ドーマン法についての書籍を購入して個人的に始めることも可能なので、人によっては胎教として始める場合もあるのだとか!
日本の個人で受けられる早期幼児教育
日本でも0歳からの早期幼児教育が注目を集めていますね!日本からも0歳から受講できる教室を2つをご紹介します。
七田チャイルドアカデミー
0歳児からの超早期幼児教育を実施しているのが『七田チャイルドアカデミー』です。新生児から5ヶ月までの赤ちゃんを対象とした『ハッピーベビーコース』や0歳~1歳、2歳~3歳、4歳~5歳、6歳と年齢別に分けた『幼児コース』、そして『胎教コース』や『小学生コース』などもあり、0歳児からというよりは生まれる前から教育を受けられるようになっています。

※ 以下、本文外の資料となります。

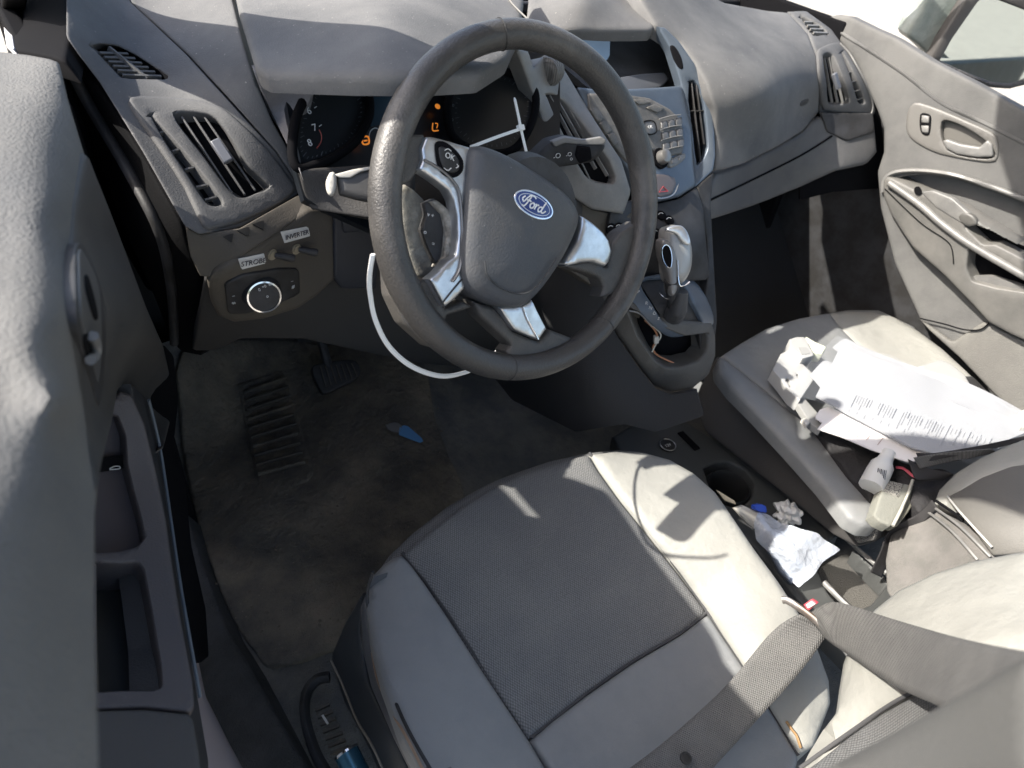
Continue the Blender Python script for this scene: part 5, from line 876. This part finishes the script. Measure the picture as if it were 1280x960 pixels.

これらのコースのいずれもが、お母さんが子どもと一緒にレッスンを受けることで、子どもが親との一体感と愛情を感じることが特徴となっています。また、子どもの可能性を育てるために、『認める』ことと『ほめる』ことの重要性も強調しています。
具体的には、イメージを描いたり見たものを記憶したり高速で計算したりする『直観力』を『右脳の能力』とし、この『右脳の能力』を伸ばす教育を行うことに主眼を置いています。独自の教材を使って繰り返し学習し、量や質をイメージとして覚え込んで行くのです。
Baby Kumon
0歳から語りかけを中心に「学ぶ」土台を育てるという方針のBaby Kumon。毎月様々なカリキュラムを盛り込んだ教材を使用し、赤ちゃんの楽しい!を引き出していくのが大きな特徴です。
教材は近くのBaby Kumonの教室まで受け取りに行くと、先生が教材の使用方法等や赤ちゃんの反応の引き出し方などもしっかり教えていただけるそう!実はBaby Kumonの先生は赤ちゃんの発育のプロフェッショナル。ママへのアドバイスは安心できるものと言えるでしょう。
また赤ちゃんの成長記録なども残るので、普段なら気付きにくい赤ちゃんの興味も分かるかも知れません。
愛を持って子供と向き合うために、まずは「期待」を捨てて!
海外でも日本でも様々な早期幼児教育への取り組みがありますね。
親にとって我が子の成長とはその可能性を信じたいものですしできる限り伸ばしてあげたいものです。しかし、親だからこそ「我が子が将来、素敵な人生を歩むそのためなら…」と思ってしまいがちですが、その「素敵」はあなたの価値観で子供にとっては杓子定規でしかありません。
過剰な期待は子供にとって負担にしかならず、それは小さな子供ほど残酷にのしかかります。
早期幼児教育ももちろん結構ですし、全くの無駄にはならないでしょうが、小さな赤ちゃんへの英才教育を考える前に赤ちゃん自身の立場になれる親であるべきです。
もの言わぬ赤ちゃんのときから子供はママのことが大好きで、ママが喜ぶのなら、早期幼児教育も当然受け入れるでしょう(というか、受け入れるしかないのですが)。
しかし、あなたの子供が一番に望んでいるもの、それはママが喜んでいる「成績」ではなく、ママが喜ぶ顔…つまりはママとの間の愛情だということを忘れないようにしましょう。